Earlier this week, Lindell Wigginton announced his intentions of testing the NBA Draft waters without hiring an agent. This is not unexpected and not unfamiliar to recent Cyclones. Both Monte Morris and Denote Burton “tested the waters” two offseasons ago and both elected to come back to Iowa State. This is going to become a more common procedure as the NBA changed the rule back in 2016 to move the date of withdrawal from April to late May or early June. This change has allowed potential NBA prospects to get additional feedback from NBA personnel and potentially get invited to the NBA Draft combine in Chicago.

The Draft combine is the most significant part of the early entrant process and thus Lindell Wigginton’s next few months. Last year, 67 prospects were invited to participate in the NBA Draft combine. These invites are extended in late April and the combine is scheduled to be held May 16-20.

The combine invite is the best barometer to determine viability of being an NBA Draft pick. Essentially, if there is no invite, there is little to no chance of being drafted and particularly, no chance of being a first round pick, which means a guaranteed contract.

As a quick aside, the NBA Draft rankings you may see across the internet are less than scientific. I wouldn’t put much belief in any ranking structure you see outside of the top 15 names or so.

ESPN.com’s Jonathan Givony (who is the preeminent NBA Draft guru and the one guy who I would trust) reported that Wigginton is a “strong candidate to receive an NBA combine invite.”

Keep in mind, Monte Morris and Deonte Burton didn’t participate in the combine when they tested the waters.

If Wigginton does receive a combine invite, it becomes a waiting game and a matter of how Wigginton performs in the eyes of the NBA folks. The combine does physical measurements such as height, wingspan, vertical jump, etc. as well as basketball skills and full-on scrimmages.

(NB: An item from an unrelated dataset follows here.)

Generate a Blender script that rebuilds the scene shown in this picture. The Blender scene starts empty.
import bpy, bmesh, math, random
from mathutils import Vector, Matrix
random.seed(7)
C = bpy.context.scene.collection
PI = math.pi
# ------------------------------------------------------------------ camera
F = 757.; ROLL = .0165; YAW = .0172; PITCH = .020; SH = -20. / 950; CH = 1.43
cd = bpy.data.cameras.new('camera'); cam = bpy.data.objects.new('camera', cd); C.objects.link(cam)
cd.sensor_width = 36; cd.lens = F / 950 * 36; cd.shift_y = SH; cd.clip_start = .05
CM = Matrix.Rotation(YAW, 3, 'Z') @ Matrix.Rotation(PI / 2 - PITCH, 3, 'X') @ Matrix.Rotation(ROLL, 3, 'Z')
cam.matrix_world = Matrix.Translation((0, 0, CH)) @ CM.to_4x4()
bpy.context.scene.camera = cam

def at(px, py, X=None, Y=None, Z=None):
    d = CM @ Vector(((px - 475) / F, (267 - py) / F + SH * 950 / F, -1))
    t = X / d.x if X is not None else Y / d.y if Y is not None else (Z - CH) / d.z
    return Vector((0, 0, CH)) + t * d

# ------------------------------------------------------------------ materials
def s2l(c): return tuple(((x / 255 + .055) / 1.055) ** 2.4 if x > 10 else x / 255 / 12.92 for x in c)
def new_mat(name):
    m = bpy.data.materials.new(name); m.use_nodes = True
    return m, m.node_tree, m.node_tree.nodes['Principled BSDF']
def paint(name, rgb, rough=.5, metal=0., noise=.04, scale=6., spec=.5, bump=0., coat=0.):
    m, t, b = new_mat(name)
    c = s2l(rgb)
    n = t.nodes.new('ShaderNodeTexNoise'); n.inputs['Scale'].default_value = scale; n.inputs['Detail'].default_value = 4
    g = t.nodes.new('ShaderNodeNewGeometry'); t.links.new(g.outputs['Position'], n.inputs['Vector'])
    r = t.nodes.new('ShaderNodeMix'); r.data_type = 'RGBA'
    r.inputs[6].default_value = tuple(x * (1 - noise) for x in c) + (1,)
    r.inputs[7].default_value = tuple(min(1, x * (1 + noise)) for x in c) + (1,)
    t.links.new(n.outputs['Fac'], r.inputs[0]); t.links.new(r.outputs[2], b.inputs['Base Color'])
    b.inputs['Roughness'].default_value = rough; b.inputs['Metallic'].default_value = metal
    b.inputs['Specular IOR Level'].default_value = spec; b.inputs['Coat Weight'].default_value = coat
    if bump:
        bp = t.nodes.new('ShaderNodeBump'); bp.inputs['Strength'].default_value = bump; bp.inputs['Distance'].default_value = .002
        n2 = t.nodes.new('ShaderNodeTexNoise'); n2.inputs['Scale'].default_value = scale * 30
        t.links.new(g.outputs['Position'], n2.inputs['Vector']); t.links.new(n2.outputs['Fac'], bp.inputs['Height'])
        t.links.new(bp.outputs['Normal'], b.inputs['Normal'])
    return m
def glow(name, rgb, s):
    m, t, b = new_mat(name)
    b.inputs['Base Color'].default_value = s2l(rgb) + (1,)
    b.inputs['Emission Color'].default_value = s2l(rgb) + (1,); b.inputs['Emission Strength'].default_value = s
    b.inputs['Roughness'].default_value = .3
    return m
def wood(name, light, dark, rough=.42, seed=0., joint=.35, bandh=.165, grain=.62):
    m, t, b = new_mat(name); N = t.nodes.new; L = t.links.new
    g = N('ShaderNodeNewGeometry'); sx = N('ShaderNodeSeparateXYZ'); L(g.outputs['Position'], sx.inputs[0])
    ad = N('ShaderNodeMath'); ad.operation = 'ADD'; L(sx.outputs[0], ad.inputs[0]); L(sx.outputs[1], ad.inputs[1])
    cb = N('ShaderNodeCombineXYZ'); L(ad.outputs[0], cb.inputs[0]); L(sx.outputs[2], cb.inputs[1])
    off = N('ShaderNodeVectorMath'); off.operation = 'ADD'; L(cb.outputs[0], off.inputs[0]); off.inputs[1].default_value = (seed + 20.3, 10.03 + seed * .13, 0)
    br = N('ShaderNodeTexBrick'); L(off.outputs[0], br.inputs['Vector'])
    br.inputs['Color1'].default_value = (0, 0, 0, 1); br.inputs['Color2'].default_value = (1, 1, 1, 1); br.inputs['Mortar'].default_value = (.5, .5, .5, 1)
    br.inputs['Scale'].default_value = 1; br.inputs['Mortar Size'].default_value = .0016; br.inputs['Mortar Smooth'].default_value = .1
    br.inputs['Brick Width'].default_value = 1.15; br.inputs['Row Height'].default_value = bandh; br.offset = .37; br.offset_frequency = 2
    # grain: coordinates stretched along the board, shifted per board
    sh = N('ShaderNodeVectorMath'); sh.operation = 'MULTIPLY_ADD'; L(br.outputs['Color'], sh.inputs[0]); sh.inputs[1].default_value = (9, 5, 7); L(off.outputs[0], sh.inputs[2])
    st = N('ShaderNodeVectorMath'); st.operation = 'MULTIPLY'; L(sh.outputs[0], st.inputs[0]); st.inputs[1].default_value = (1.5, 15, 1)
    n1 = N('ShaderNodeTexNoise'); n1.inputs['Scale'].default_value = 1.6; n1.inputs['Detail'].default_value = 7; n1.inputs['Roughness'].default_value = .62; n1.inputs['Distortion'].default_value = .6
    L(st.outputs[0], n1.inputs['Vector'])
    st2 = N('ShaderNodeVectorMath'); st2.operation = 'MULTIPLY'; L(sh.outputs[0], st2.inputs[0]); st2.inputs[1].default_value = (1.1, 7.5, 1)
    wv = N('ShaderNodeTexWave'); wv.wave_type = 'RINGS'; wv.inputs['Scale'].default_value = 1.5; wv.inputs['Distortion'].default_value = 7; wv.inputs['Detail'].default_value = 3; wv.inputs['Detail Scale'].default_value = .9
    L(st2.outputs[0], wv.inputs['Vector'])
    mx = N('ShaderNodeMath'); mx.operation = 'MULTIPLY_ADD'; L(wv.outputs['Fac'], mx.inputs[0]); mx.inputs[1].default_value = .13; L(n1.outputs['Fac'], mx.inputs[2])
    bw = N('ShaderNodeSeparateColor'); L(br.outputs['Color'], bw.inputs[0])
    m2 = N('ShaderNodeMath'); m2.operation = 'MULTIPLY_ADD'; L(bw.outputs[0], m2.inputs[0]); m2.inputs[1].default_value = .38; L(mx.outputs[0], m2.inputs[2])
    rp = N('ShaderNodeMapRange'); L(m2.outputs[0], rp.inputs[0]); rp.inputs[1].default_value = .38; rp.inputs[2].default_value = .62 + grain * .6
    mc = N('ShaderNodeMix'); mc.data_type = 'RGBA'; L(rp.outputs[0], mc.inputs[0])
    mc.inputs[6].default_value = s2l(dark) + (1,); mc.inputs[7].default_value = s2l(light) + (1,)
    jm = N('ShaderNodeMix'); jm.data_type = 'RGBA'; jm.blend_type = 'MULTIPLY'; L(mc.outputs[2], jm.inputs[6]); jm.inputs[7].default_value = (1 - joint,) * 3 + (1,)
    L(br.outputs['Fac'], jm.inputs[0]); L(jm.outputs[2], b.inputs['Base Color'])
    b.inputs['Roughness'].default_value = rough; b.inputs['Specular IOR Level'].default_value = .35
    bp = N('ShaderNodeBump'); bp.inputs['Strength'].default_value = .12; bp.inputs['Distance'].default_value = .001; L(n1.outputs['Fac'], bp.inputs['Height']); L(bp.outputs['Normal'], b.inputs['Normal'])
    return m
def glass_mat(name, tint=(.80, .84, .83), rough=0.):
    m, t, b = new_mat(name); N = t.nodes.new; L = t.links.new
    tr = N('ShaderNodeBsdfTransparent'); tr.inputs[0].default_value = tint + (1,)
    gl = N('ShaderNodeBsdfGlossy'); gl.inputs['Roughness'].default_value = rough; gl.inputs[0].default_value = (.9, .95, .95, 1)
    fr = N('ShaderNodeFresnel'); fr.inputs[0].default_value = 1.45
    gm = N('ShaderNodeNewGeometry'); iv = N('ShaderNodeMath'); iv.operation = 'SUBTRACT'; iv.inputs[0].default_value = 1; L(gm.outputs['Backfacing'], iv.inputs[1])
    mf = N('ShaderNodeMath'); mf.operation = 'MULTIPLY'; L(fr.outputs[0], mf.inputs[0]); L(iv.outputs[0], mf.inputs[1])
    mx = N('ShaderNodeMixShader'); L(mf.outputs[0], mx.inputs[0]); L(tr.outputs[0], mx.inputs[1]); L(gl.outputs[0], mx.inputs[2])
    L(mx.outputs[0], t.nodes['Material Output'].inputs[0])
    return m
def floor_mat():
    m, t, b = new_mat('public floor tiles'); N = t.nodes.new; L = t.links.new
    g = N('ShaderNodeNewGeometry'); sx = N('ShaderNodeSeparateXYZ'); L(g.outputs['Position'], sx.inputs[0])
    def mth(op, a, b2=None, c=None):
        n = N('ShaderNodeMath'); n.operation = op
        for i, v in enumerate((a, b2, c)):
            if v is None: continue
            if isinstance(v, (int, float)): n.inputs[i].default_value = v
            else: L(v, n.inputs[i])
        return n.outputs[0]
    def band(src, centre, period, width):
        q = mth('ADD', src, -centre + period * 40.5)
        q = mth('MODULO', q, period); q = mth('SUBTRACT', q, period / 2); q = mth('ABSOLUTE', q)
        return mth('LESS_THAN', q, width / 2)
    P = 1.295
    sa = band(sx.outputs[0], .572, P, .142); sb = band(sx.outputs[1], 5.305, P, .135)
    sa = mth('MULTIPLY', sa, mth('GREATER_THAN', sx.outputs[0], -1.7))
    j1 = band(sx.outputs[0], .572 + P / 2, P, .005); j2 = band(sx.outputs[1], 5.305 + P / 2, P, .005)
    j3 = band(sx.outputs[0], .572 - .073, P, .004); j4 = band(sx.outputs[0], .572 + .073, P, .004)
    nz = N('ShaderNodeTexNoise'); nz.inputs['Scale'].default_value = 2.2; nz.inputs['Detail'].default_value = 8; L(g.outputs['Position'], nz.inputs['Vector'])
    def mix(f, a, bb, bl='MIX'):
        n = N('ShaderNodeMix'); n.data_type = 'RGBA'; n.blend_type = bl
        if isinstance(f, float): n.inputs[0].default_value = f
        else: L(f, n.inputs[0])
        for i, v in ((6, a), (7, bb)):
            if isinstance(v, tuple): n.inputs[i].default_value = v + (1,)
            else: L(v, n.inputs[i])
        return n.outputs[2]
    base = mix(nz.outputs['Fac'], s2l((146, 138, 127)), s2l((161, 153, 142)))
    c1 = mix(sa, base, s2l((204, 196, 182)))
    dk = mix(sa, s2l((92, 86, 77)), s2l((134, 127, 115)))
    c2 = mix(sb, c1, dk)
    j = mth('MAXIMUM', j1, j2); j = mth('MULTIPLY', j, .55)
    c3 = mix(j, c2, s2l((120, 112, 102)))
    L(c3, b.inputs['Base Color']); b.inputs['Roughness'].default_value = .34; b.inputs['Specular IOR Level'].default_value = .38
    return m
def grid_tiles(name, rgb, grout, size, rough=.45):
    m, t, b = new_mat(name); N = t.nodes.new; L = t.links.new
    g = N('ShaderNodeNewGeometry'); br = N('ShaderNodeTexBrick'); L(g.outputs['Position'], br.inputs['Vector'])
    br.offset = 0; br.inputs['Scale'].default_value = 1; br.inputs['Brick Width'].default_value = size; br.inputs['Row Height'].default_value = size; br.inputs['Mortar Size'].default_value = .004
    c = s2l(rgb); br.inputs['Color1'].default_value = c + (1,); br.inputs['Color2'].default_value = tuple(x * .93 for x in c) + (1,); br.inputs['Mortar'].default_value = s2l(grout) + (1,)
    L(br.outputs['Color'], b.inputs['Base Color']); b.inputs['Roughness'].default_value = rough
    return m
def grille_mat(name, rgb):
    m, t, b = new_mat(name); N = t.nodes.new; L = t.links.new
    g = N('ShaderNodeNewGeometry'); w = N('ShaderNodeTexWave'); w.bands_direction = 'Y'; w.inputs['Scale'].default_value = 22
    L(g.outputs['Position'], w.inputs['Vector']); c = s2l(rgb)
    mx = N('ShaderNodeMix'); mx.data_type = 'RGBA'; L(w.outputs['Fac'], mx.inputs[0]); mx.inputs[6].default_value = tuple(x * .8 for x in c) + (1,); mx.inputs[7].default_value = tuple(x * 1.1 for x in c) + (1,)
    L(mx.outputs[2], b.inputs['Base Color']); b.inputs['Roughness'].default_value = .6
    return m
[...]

Often, the perceived lottery picks won’t participate in the scrimmage portion, but players get direct feedback where they stand in relation to other prospects.

Of the 14 early entrants that didn’t have an agent that were invited to the NBA combine last year, six came back to college this season, including Texas’ Andrew Jones and Kansas’ Svi Mykhailiuk.

Early entrants like Wigginton would then have until June 10th to decide whether to stay in the Draft or withdrawal their names. The NBA Draft is June 21st.

Along with the combine, prospects have the ability to work out individually and with small groups with NBA teams. This allows even more feedback on their Draft viability.

The NBA is an interesting animal in that athleticism and potential outweigh college production. So just because a guy like Kansas’ Devonte Graham put up massive numbers and is a potential College Player of the Year, doesn’t mean he is preferred over a less developed, younger player with more upside. In my opinion, Wigginton has the tools to really impress in a combine setting when measurements are a factor and when matched up athletically with other guards.

The NBA isn’t necessarily looking for polished players with experience. They want someone with the physical tools that can be molded. The fact Wigginton had high turnover numbers and struggled at times as a pure point-guard aren’t complete deal-breakers. That said, there is a fine line between being a first round draft pick and a second rounder as only first rounders get a guaranteed three-year deal. Second round picks are at a significant disadvantage of sticking in the league.

Long story short, this will be a critical two months for Wigginton’s future. Odds are he will be back for his sophomore season, but nobody really knows what the NBA feedback and thus Wigginton’s intentions may be.